そういうことを話し合い、行動につなげていく話し合いの場を全国に広げていきたい、今日は私にとってはその最初の場だというのです。
なるほど、それこそが「運動」です。誰かに何かを期待している限り、運動は起こらない。賽(サイ)はどうも参加者に投げられたようです。
話し合いでは、地域通貨の話とか、地方自治と税制度の話とか、日本刀を持つと意識が変わるとか、2時間話しっぱなしの茶会は茶会なのかとか、いやさまざまな茶会(サロン)があってもいいとか、スイスの民間防衛の話とか、いろんな話題が出ました。
サロンでは時間切れで玉井さんは直接は話されませんでした、資料によれば、玉井さんの思いは次のようなことのようです。
政治運動であり文化運動でもある「日本茶会運動」を始めたい。
それは、「文化」と「政治運動」をつなげた「文化政治運動」である。
心まで変わらないと本当の意味での改革はできない。
「政治運動」としては、まずは「源泉徴収ストップ運動」から、そして、「地方税」減税によるインセンティブでの地域づくり運動を展開する。さらには、憲法改正によるすべての税の地方税化を図りたい。
「文化運動」としては、日本文化で最も誇れる美しさをつくりだした、「茶の湯が生まれた時代精神」の復興を目指したい。理屈を超えた「美」で、目指すところを設定する。「茶会(茶文化の会)」を開いていきたい。
玉井さんの熱い思いが強すぎて、話題が飛び交ったため、こうしたメッセージが必ずしも参加者に十分シェアできなかったのですが、まあそのおかげで、本音がぶつかり合うサロンになった気もします。
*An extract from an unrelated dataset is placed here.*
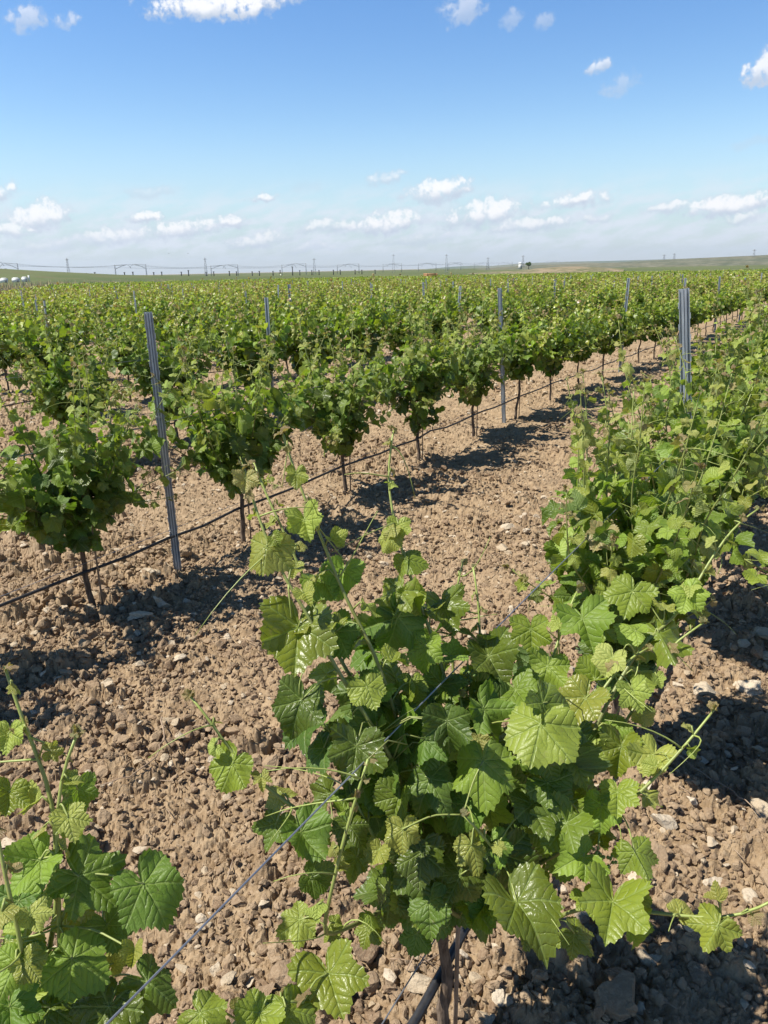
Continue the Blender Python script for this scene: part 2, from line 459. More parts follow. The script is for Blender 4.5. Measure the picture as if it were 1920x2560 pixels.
build_ground()

def ico(sub):
    p = (1 + 5 ** .5) / 2
    v = np.array([[-1, p, 0], [1, p, 0], [-1, -p, 0], [1, -p, 0], [0, -1, p], [0, 1, p], [0, -1, -p], [0, 1, -p], [p, 0, -1], [p, 0, 1], [-p, 0, -1], [-p, 0, 1]], float)
    f = np.array([[0, 11, 5], [0, 5, 1], [0, 1, 7], [0, 7, 10], [0, 10, 11], [1, 5, 9], [5, 11, 4], [11, 10, 2], [10, 7, 6], [7, 1, 8], [3, 9, 4], [3, 4, 2], [3, 2, 6], [3, 6, 8], [3, 8, 9], [4, 9, 5], [2, 4, 11], [6, 2, 10], [8, 6, 7], [9, 8, 1]])
    v /= np.linalg.norm(v, axis=1)[:, None]
    for _ in range(sub):
        cache = {}; v = list(v); nf = []
        def mid(a, b):
            k = (min(a, b), max(a, b))
            if k not in cache:
                m = (np.asarray(v[a]) + np.asarray(v[b])) / 2; v.append(m / np.linalg.norm(m)); cache[k] = len(v) - 1
            return cache[k]
        for a, b, c in f:
            x, y, z = mid(a, b), mid(b, c), mid(c, a); nf += [[a, x, z], [b, y, x], [c, z, y], [x, y, z]]
        v = np.array(v); f = np.array(nf)
    return v, f

def rot_random(rng, n):
    q = rng.normal(size=(n, 4)); q /= np.linalg.norm(q, axis=1)[:, None]
    w, x, y, z = q.T
    return np.stack([1 - 2 * (y * y + z * z), 2 * (x * y - z * w), 2 * (x * z + y * w), 2 * (x * y + z * w), 1 - 2 * (x * x + z * z), 2 * (y * z - x * w), 2 * (x * z - y * w), 2 * (y * z + x * w), 1 - 2 * (x * x + y * y)], -1).reshape(n, 3, 3)

def rock_shapes(rng, sub, n, ang=0.35):
    v, f = ico(sub); out = []
    for _ in range(n):
        w = v.copy()
        for _ in range(9):                    # chip flat facets off, so clods look broken
            d = rng.normal(size=3); d /= np.linalg.norm(d); k = rng.uniform(.32, .8)
            over = np.maximum(w @ d - k, 0); w = w - over[:, None] * d
        s = np.zeros(len(w))
        for fr in (2.2, 4.5, 9):
            dd = rng.normal(size=(5, 3)) * fr; s += (np.sin(w @ dd.T + rng.uniform(0, 6, 5))).sum(1) * ang * .16 / fr * 2.2
        out.append(w * (1 + s)[:, None] * rng.uniform(.68, 1.28, 3))
    return out, f

def scatter_rocks(name, m, rng, spec, label):
    V = []; T = []; C = []; n0 = 0
    for (sub, count, smin, smax, power, rmin, rmax, flat) in spec:
        shapes, f = rock_shapes(rng, sub, 14)
        S = np.stack(shapes)
        r = rmin + (rmax - rmin) * rng.uniform(size=count) ** 0.85
        th = rng.uniform(R_(-33), R_(38), count)
        x = r * np.sin(th); y = r * np.cos(th)
        size = smin + (smax - smin) * rng.uniform(size=count) ** power
        size = size * np.clip(.45 + .6 * soil_rough(x, y), .5, 1.15)
        w = S[rng.randint(0, 14, count)]
        Rm = rot_random(rng, count)
        w = np.einsum('nij,nvj->nvi', Rm, w) * size[:, None, None]
        w[:, :, 2] *= flat
        z = soil_height(x, y) + base_z(x, y) + size * flat * rng.uniform(.15, .65, count)
        w += np.stack([x, y, z], -1)[:, None]
        nv = S.shape[1]
        V.append(w.reshape(-1, 3)); T.append((f[None] + n0 + np.arange(count)[:, None, None] * nv).reshape(-1, 3)); n0 += count * nv
        C.append(np.repeat(np.stack([rng.uniform(size=count), rng.uniform(size=count), rng.uniform(size=count)], -1), nv, 0))
    o = obj(name, mesh(name, np.concatenate(V), [np.concatenate(T)], m, False, None, np.concatenate(C)))
    tag(o, label, None, None, 'stuff'); return o
rng = np.random.RandomState(5)
scatter_rocks("soil_clods", M_CLOD, rng, [(1, 22000, .004, .017, 1.7, .9, 5, .85), (1, 16000, .008, .030, 2.2, 2.5, 9, .8), (2, 600, .016, .046, 2.2, 1.0, 7, .75), (1, 7000, .014, .045, 2.0, 6, 20, .8)],
              "crumbly brown soil clods covering the tilled ground between the rows")
scatter_rocks("stone_rubble", M_STONE, rng, [(1, 1500, .005, .024, 1.9, .9, 6, .62), (1, 1800, .010, .04, 2.2, 3, 12, .6), (2, 260, .016, .05, 1.8, 1.0, 7, .55), (1, 1500, .02, .05, 2, 9, 22, .6)],
              "pale limestone chips strewn over the tilled brown soil")

# ------------------------------------------------------------------ grape leaves
_TH = np.radians([0, 10, 22, 30, 42, 56, 68, 80, 90, 102, 114, 130, 148, 162, 172, 180])
_RL = np.array([1.0, .93, .76, .64, .78, .91, .80, .62, .60, .72, .78, .70, .62, .52, .34, .12])
_RR = np.array([1.0, .96, .88, .84, .86, .90, .84, .78, .76, .78, .78, .72, .64, .52, .34, .14])
def leaf_shape(na, rings):
    th = np.linspace(-np.pi, np.pi, na, endpoint=False) + np.pi / na * 0.0
    return th, np.array(rings)
LODS = {0: (72, (.22, .45, .68, .88, 1.0)), 1: (40, (.45, .8, 1.0)), 2: (18, (.6, 1.0)), 3: (9, (1.0,)), 4: (6, (1.0,))}

def leaves_mesh(L, lod, rng):
    """L: dict of arrays p (attach), t (tip dir), n (normal), w (width), age -> verts, tris, colour, uv"""
    na, rings = LODS[lod]
    P, T, N, Wd, A = (np.asarray(L[k], float) for k in ('p', 't', 'n', 'w', 'age'))
    n = len(P)
    N = N / (np.linalg.norm(N, axis=1)[:, None] + 1e-9)
    T = T - (T * N).sum(1)[:, None] * N; T /= np.linalg.norm(T, axis=1)[:, None] + 1e-9
    X = np.cross(T, N)
    th = np.linspace(-np.pi, np.pi, na, endpoint=False)
    lob = rng.uniform(.0, 1.15, n)[:, None]
    ra = np.interp(np.abs(th), _TH, _RL); rb = np.interp(np.abs(th), _TH, _RR)
    ro = ra[None] * lob + rb[None] * (1 - lob)                   # n,na
    asym = 1 + rng.normal(0, .05, n)[:, None] * np.sin(th)[None]
    ro = ro * asym * (1 + .055 * np.sin(2 * th[None] + rng.uniform(0, 6.28, (n, 1))) + .045 * np.sin(4 * th[None] + rng.uniform(0, 6.28, (n, 1))))
    if lod <= 1:
        teeth = np.where(np.arange(na) % 2 == 0, 1.0, -1.0)[None] * (.038 + .024 * rng.uniform(-1, 1, (n, na)))
        teeth = teeth * np.clip((np.pi - np.abs(th)) / .5, 0, 1)[None]
    else:
        teeth = rng.normal(0, .04, (n, na))
    rho = np.concatenate([[0.0], rings])
    r = ro[:, None, :] * rho[None, 1:, None]
    r[:, -1] += teeth * ro
    x = r * np.sin(th); y = r * np.cos(th)                       # n, nr, na
    ax = np.abs(x)
    fold = rng.normal(.18, .5, n)[:, None, None]; droop = rng.uniform(.05, .85, n)[:, None, None]
    ph = rng.uniform(0, 6.28, n)[:, None, None]; wv = rng.uniform(.05, .22, n)[:, None, None]; kk = rng.randint(3, 7, n)[:, None, None]
    ph2 = rng.uniform(0, 6.28, n)[:, None, None]
    z = fold * ax - droop * (y * np.abs(y)) * .55 - rng.uniform(-.1, .35, n)[:, None, None] * ax * ax
    z = z + wv * np.sin(kk * th[None, None] + ph) * r * r * 1.3 + .07 * np.sin(5.5 * x + ph2) * np.cos(4.5 * y + ph)
    if lod == 0:
        a = np.abs(th); cen = np.select([a < .49, a < 1.45, a < 2.42], [0, .98, 1.95], 2.82)
        z = z - .018 * np.exp(-((a - cen)[None, None] * r / .045) ** 2)
    sc = (Wd / 1.5)[:, None, None]
    loc = np.concatenate([np.zeros((n, 1, 3)), np.stack([x, y, z], -1).reshape(n, -1, 3)], 1)
    B = np.stack([X, T, N], 1)                                   # rows
    v = np.einsum('nvk,nkj->nvj', loc * sc, B) + P[:, None]
    nv = 1 + len(rings) * na
    j = np.arange(na); k = (j + 1) % na
    tr = [np.stack([np.zeros(na, int), 1 + k, 1 + j], -1)]
    for q in range(len(rings) - 1):
        a0 = 1 + q * na; a1 = a0 + na
        tr.append(np.stack([a0 + j, a0 + k, a1 + j], -1)); tr.append(np.stack([a0 + k, a1 + k, a1 + j], -1))
    tr = np.concatenate(tr)
    if lod >= 3:                                                  # far leaves: no petiole notch needed
        pass
    tri = (tr[None] + (np.arange(n) * nv)[:, None, None]).reshape(-1, 3)
    uv = (loc[:, :, :2] * .4 + .5).reshape(-1, 2)
    c = np.stack([A, rng.uniform(size=n), rng.uniform(size=n)], -1)
    return v.reshape(-1, 3), tri, np.repeat(c, nv, 0), uv

def newL(): return dict(p=[], t=[], n=[], w=[], age=[])
def addleaf(L, p, t, n, w, age):
    L['p'].append(p); L['t'].append(t); L['n'].append(n); L['w'].append(w); L['age'].append(age)

def unit(v): v = np.asarray(v, float); return v / (np.linalg.norm(v) + 1e-9)

def smooth_path(pts, n):
    pts = np.asarray(pts, float)
    d = np.concatenate([[0], np.cumsum(np.linalg.norm(np.diff(pts, axis=0), axis=1))])
    u = np.linspace(0, d[-1], n)
    P = np.stack([np.interp(u, d, pts[:, i]) for i in range(3)], -1)
    for _ in range(max(1, n // 10)):
        Q = P.copy(); Q[1:-1] = (P[:-2] + 2 * P[1:-1] + P[2:]) / 4; P = Q
    return P, d[-1]

def dress_shoot(rng, path, L, bag, r0=.0042, leafmax=.13, spacing=.062, first=.0, face=None, tipage=1.0, base_age=.15, sides=6, tendrils=True, pet=True, loose=0.0):
    """lays a cane, its alternate leaves and its tendrils along a path"""
    P, ln = smooth_path(path, max(8, int(np.linalg.norm(np.diff(np.asarray(path), axis=0), axis=1).sum() / .03)))
    n = len(P)
    u = np.linspace(0, 1, n)
    col = np.stack([np.repeat(np.clip(u * 1.1 - .1, 0, 1), sides), np.full(n * sides, .5), np.zeros(n * sides)], -1)
    v, q, t = tube(P, r0 * (1 - .64 * u), sides); bag.add(v, q, t, col)
    d = first + spacing * .5; side = rng.choice([-1, 1]); az0 = rng.uniform(0, 6.28)
    while d < ln * .985:
        f = d / ln; i = min(int(f * (n - 1)), n - 2); p = P[i]; tg = unit(P[i + 1] - P[i])
        a = unit(np.cross(tg, [math.cos(az0), math.sin(az0), .15])); out = unit(a * side + rng.normal(0, .35, 3) + tg * .35)
        size = leafmax * (1 - .80 * max(0, (f - .25) / .75) ** 1.15) * rng.uniform(.75, 1.12)
        age = np.clip(base_age + (tipage - base_age) * f ** 1.5 + rng.normal(0, .09), 0, 1)
        pl = size * rng.uniform(.5, .85)
        e = p + out * pl * .85 + np.array([0, 0, pl * .30])
        hd = unit([out[0], out[1], 0]) * rng.uniform(.3, 1.0) + np.array([0, 0, -rng.uniform(.35, 1.1)])
        nn = np.array([0, 0, rng.uniform(.45, 1.0)]) + out * np.array([1, 1, .2]) * rng.uniform(.2, .9) + rng.normal(0, .30 + loose, 3) + TO_SUN * .25
        if face is not None: nn = nn + unit(face - e) * .5
        if f > .86: nn = nn + rng.normal(0, .5, 3); hd = hd + tg * .8
        addleaf(L, e, hd, nn, size, age)
        if pet:
            m = (p + e) / 2 + np.array([0, 0, .012])
            bag.tube([p, m, e], [r0 * .36, r0 * .3, r0 * .28], 4, (.75, .5, 0))
        if tendrils and f > .3 and rng.uniform() < .33:
            o2 = unit(-out + rng.normal(0, .3, 3) + [0, 0, .4]); cv = rng.normal(0, .05, 3)
            tt = np.linspace(0, 1, 7)[:, None]; Lt = rng.uniform(.05, .14)
            bag.tube(p + o2 * tt * Lt + cv * tt * tt - np.array([0, 0, .03]) * tt ** 3, np.linspace(r0 * .33, r0 * .12, 7), 4, (.95, .5, 0))
        side = -side; d += spacing * (1 - .45 * f) * rng.uniform(.8, 1.2); az0 += rng.normal(0, .25)
    # furled growing tip
    for k in range(3):
        addleaf(L, P[-1] + rng.normal(0, .004, 3), unit(P[-1] - P[-3]) + rng.normal(0, .5, 3), rng.normal(0, 1, 3) + [0, 0, .6], leafmax * rng.uniform(.12, .24), 1.0)
    return P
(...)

玉井さんは、思いも含めてパワーポイントをまとめてきてくれていましたが、途中で時間切れになってしまって、肝心のこの部分までたどりつかなかったのです。しかし、玉井さんの話を聞いて少し頭が冷えたところでこのパワーポイントを読み直すと、玉井さんの意図がよくわかります。
関心のある人には、そのパワーポイントを配布するようにと玉井さんから頼まれました。ので、私宛にご連絡いただければ、お送りいたします。
それをじっくりと読めば、サロンに参加されなかった方も、玉井さんの思いは実感できると思いますので、ぜひお読みください。
そして玉井さんのメッセージを受けて、それぞれに何かを始めてもらえれば、わざわざ福岡からコロナの危険をおかしてやってきてくれた玉井さんも報われます。
来年もし機会があれば、玉井さんのその後の活動の話も少し話してもらうとともに、参加者の話もじっくりと聞いてもらうサロンを企画したいと思っています。玉井さんの熱い思いを鎮めなければいけませんから。